While this happens, your back is kicking back drinking a margarita because it barely had to work.

So straps allow lifters to rest their forearms thus allowing the stress to funnel towards those back muscles. This will get you not only feeling your back, but allow you to push towards failure to get some serious growth going.

Oh, and if straps are uncomfortable, try versa grip or any sort of grip assist. The same principle applies.

Go Lighter

The back just like any other muscle. It can grow from a variety of rep ranges, but certain exercises don’t lend themselves great to heavy loading, especially for the goal of hypertrophy.

Ever do a really heavy sumo deadlift, barbell bench press, or bent over barbell row? Yeah these exercises feel hard, but doing them heavy simply feels hard overall, not on the local muscle.

Heavier loads apply more force on other structures like your joints and connective tissues. This requires more stabilization from your core and other muscles. Any deviation in form is met with more stabilization because of the high load.

In the case of a barbell row, your hamstrings, low back, and core are stabilizing the load. Even if you use straps, a heavy row under 5 reps won’t get your back that pumped feeling you desire.

So while heavy is cool when your gym crush walks by, it’s not always conducive towards your goals.

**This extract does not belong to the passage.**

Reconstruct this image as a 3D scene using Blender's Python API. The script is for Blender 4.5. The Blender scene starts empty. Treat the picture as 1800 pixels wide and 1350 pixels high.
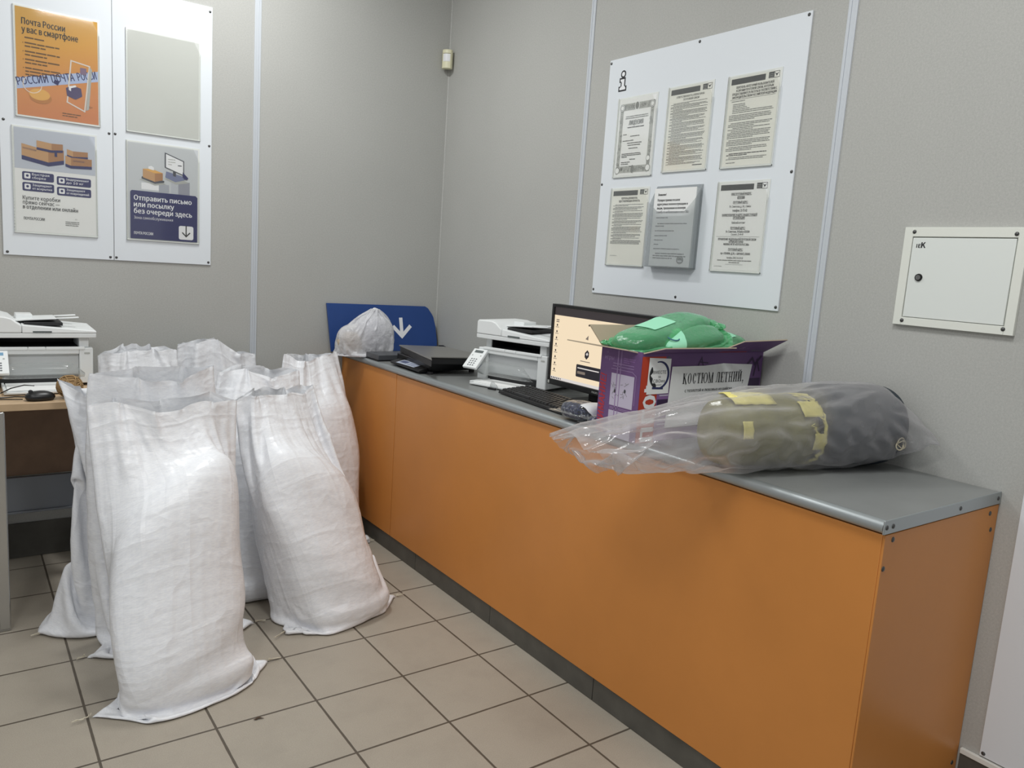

To feel your back, it’s important to go lighter. I’m talking 8-12 or even 12-20 rep range. Tell me by the time you reach a 20-rep failure set that you don’t feel your back more. It’ll be lit like a Christmas tree. Ok, not the best metaphor, but you get the idea.

Don’t Overthink Back Training

Literally speaking, don’t overthink feeling your back. It’s not necessarily a brain thing. It’s a matter of environment. Set up your execution properly, use straps to aid those limiting forearms, and provide an appropriate load (lighter load).

Do the following and you’ll feel your back without even trying. That should be the goal of good back training.